▸ What is needed: Give back, word for word, only the lines from the opening of the records through the one with "part('plate_outline', tube([tuple(p +". Pictures stay out.
──────────────────────────────
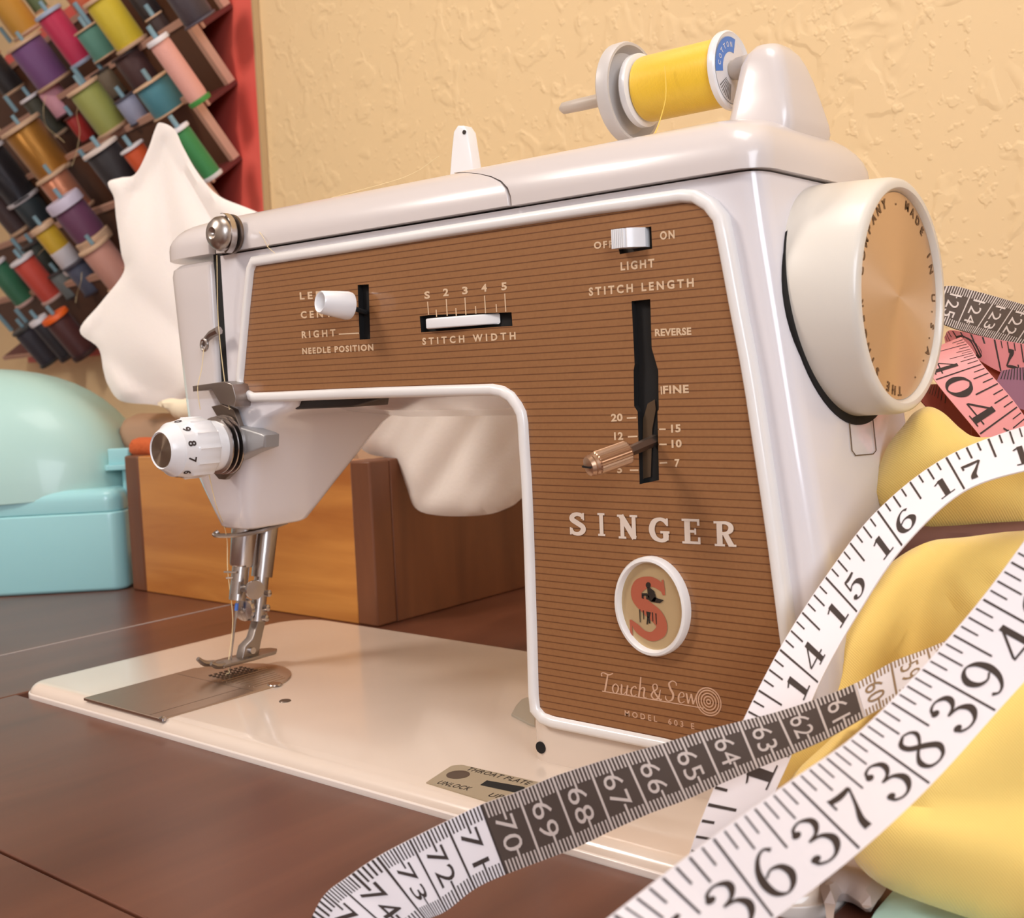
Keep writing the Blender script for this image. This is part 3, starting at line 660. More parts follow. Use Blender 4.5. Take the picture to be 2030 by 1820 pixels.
disc2 = part('wheel_lettering', join(*Lr), mat('brown_print', (110, 76, 44), .6), hw, smooth=False)
# small cover plate under the wheel
def side(x_, y_):   # px onto the right side face
    d = ray(x_, y_); n = np.array([1, 0, .146]); p0 = np.array([38.37, 0, SEAM]); t = ((p0 - CP) @ n) / (d @ n); return CP + t * d
cps = [side(*p) for p in ((1683, 838), (1688, 893), (1695, 903), (1730, 900), (1736, 893), (1729, 828))]
part('plate_outline', tube([tuple(p + np.array([.02, 0, 0])) for p in cps], .018, 5), darksteel, sm)

# face plate and head casting
def xl(z): return 6.85 + (19.6 - z) * .075 if z > 10 else 7.57 + (10 - z) * .38
def yf(z): return 4.66 if z > 13.2 else 4.66 + (13.2 - z) * .04 if z > 10.8 else 4.756 + (10.8 - z) * .36
R = []
zs = [13.0, 14, 16, 18, 19.2, 19.5, 19.68]
for z in zs:
    f = 0 if z < 19.3 else (.06 if z < 19.6 else .25)
    R.append([(p[0], p[1], z) for p in rrect(xl(z) + f, 11.32 - f * .5, yf(z) + f, 13.6 - f, (.25, .25, 2.2, 2.3), 6)])
part('face_plate', rings(R), cover_m, sm, 'pale face plate on the left end of the arm', angle=30)
R = []
for z, xr2, yb, rr_ in ((7.3, 10.9, 9.9, .5), (7.42, 11.05, 10.1, .6), (8.2, 11.5, 10.6, .7), (9.2, 12.1, 11.2, .8), (10.2, 12.75, 11.8, .9), (11.2, 13.4, 12.4, 1.0), (12.0, 14.1, 12.8, 1.0), (12.6, 15.0, 13.1, 1.0), (13.05, 16.3, 13.4, .6), (13.5, 16.6, 13.4, .6)):
    k_ = min(1, max(0, (z - 7.3) / 4.5)); R.append([(p[0], p[1], z) for p in rrect(xl(z) + (.12 if z < 7.35 else 0), xr2, yf(z) + (.15 if z < 7.35 else 0), yb, (rr_, .8, 1.2 + k_, .9 + 1.4 * k_), 6)])
part('head_casting', rings(R), white_en, sm, 'tapering white lower head', angle=50)
part('lamp_cover', prism([(15.4, 13.3), (21.6, 13.3), (19.5, 12.95), (16.0, 12.9)], 5.2, 8.5, .1, .1, XZ), darkgrey, sm, 'dark lamp recess under the arm')

# chrome thread button at the top corner
bx = at(1, 3.9, 433, 463)
btn = part('thread_button', lathe([(.28, 1.0), (.3, .35), (.66, .3), (.76, .12), (.72, -.1), (.56, -.3), (.26, -.4), (.14, -.34), (.08, -.24)], (bx[0], 3.95, bx[2]), (0, 1, 0), 40), mat('satin_nickel', (176, 166, 158), .34, 1.), sm, 'round chrome thread guide button')
hk = [(bx[0] + .62 * math.cos(math.radians(t)), bx[2] + .72 * math.sin(math.radians(t))) for t in range(110, -61, -12)]
hk = [(bx[0] + .78 * math.cos(math.radians(t)), bx[2] + .9 * math.sin(math.radians(t))) for t in range(100, -75, -12)]
V, Fc = [], []
for i, (x, z) in enumerate(hk):
    wv = .18 * min(1, i / 2 + .2)
    V += [(x, 4.22 - wv, z), (x, 4.22 + wv * .6, z), (x - .05, 4.22 + wv * .6, z), (x - .05, 4.22 - wv, z)]
    if i:
        b = 4 * i
        for k in range(4): Fc.append((b - 4 + k, b - 4 + (k + 1) % 4, b + (k + 1) % 4, b + k))
part('thread_hook', (V, Fc), chrome, btn)
part('button_back', lathe([(.85, 0), (.85, .12)], (bx[0] + .1, 4.42, bx[2]), (0, 1, 0), 32), darksteel, btn)
# take-up lever
tp = [at(1, 4.3, *p) for p in ((434, 655), (420, 662), (410, 672), (404, 684))]
tl = part('take_up_lever', tube([tuple(p) for p in tp], [.2, .18, .15, .12], 8, 0), steel, sm)
ey = at(1, 4.1, 403, 684)
tor = []
part('lever_eye', tube([(ey[0] + .22 * math.cos(t * math.pi / 8), 4.15, ey[2] + .25 * math.sin(t * math.pi / 8)) for t in range(17)], .07, 8), chrome, tl)
# thread bracket
br_ = [at(1, 3.95, *p) for p in ((387, 765), (450, 756), (466, 762), (473, 790), (470, 806), (442, 800), (425, 772), (388, 776))]
part('thread_bracket', prism([(float(p[0]), float(p[2])) for p in br_], 3.8, 4.7, .03, .03, XZ), steel, sm)
# tension unit
TX, TZZ = 12.35, 11.45
mp_ = [at(1, 4.35, *p) for p in ((420, 806), (440, 801), (465, 812), (478, 850), (480, 900), (468, 930), (447, 951), (435, 950), (418, 930), (414, 918), (440, 900), (440, 840))]
tn = part('tension_mount', prism([(float(p[0]), float(p[2])) for p in mp_], 4.3, 4.55, .04, 0, XZ), darksteel, sm, 'dark tension mounting plate')
for yy, r in ((4.05, 1.32), (3.8, 1.3), (3.55, 1.26)):
    part('tension_disc', lathe([(r * .5, .1), (r, .14), (r, .08), (r * .55, -.06), (.2, -.08)], (TX, yy, TZZ), (0, 1, 0), 44), chrome, tn)
part('tension_core', lathe([(.6, 0), (.6, 1.4)], (TX, 3.1, TZZ), (0, 1, 0), 24), darkgrey, tn)
def facet(r, h, k, n):
    return r * ((1.02 if k % 6 == 0 else .975) if -1.42 < h < -.31 else 1)
kn = part('tension_knob', lathe([(.75, .35), (1.1, .25), (1.13, -.05), (1.08, -.28), (1.27, -.32), (1.31, -.4), (1.31, -1.4), (1.24, -1.46), (1.16, -1.98), (1.08, -2.04), (.86, -2.42), (.78, -2.5), (.73, -2.44)], (TX, 3.35, TZZ), (0, 1, 0), 72, fn=facet), white_pl, tn, 'white ribbed tension knob numbered 0 to 9')
kd_ = part('knob_cap', lathe([(.74, 0), (.72, -.03)], (TX, .92, TZZ), (0, 1, 0), 48), MATS.setdefault('spun_steel', spun_material('spun_steel', (150, 132, 116), 'Y')), kn, 'spun steel end cap', smooth=False)
sh = Vector((TX - 20, .92 - 9, TZZ - TZ)) * U; kd_.location = sh
for v in kd_.data.vertices: v.co -= sh
Lk = []
for i, ch in enumerate('5678901234'):
    a = math.radians(-87 + i * 33)
    # numbers on the bevelled shoulder, axis -y; place by angle about the axis
    V, Fc, tw, th = text2d(ch, 1, .03)
    er = np.array([math.cos(a), 0, math.sin(a)]); et = np.array([-math.sin(a), 0, math.cos(a)])
    c0 = np.array([TX, 3.35 - 1.72, TZZ]) + er * 1.215            # on the coned band, tops towards the plate, read downwards
    up_ = np.array([0, 1, 0]) * .98 + er * .19
    Hh, Wd = .36, .24 if ch != '1' else .08
    Lk.append(([tuple(c0 - et * (x / tw - .5) * Wd + up_ * (y / th - .5) * Hh) for x, y in V], Fc))
part('knob_numbers', join(*Lk), ink, kn, smooth=False)
cl = [at(1, 4.6, *p) for p in ((470, 840), (500, 848), (532, 858), (539, 862), (538, 886), (505, 898), (478, 912))]
part('check_spring_cover', prism([(float(p[0]), float(p[2])) for p in cl], 4.2, 5.0, .1, 0, XZ), mat('grey_alloy', (168, 166, 166), .4, .5), tn)

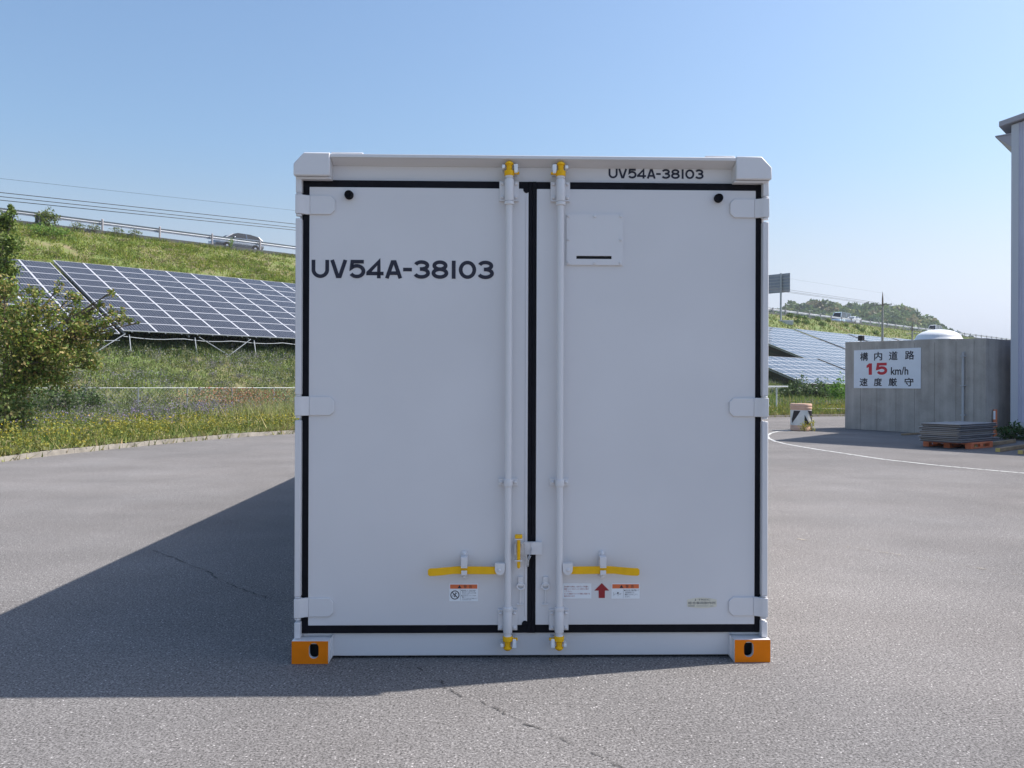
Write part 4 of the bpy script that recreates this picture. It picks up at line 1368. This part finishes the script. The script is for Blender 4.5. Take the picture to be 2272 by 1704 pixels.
──────────────────────────────
▸ Task solution:
Keep writing the Blender script for this image. This is part 3, starting at line 660. More parts follow. Use Blender 4.5. Take the picture to be 2030 by 1820 pixels.
disc2 = part('wheel_lettering', join(*Lr), mat('brown_print', (110, 76, 44), .6), hw, smooth=False)
# small cover plate under the wheel
def side(x_, y_):   # px onto the right side face
    d = ray(x_, y_); n = np.array([1, 0, .146]); p0 = np.array([38.37, 0, SEAM]); t = ((p0 - CP) @ n) / (d @ n); return CP + t * d
cps = [side(*p) for p in ((1683, 838), (1688, 893), (1695, 903), (1730, 900), (1736, 893), (1729, 828))]
part('plate_outline', tube([tuple(p + np.array([.02, 0, 0])) for p in cps], .018, 5), darksteel, sm)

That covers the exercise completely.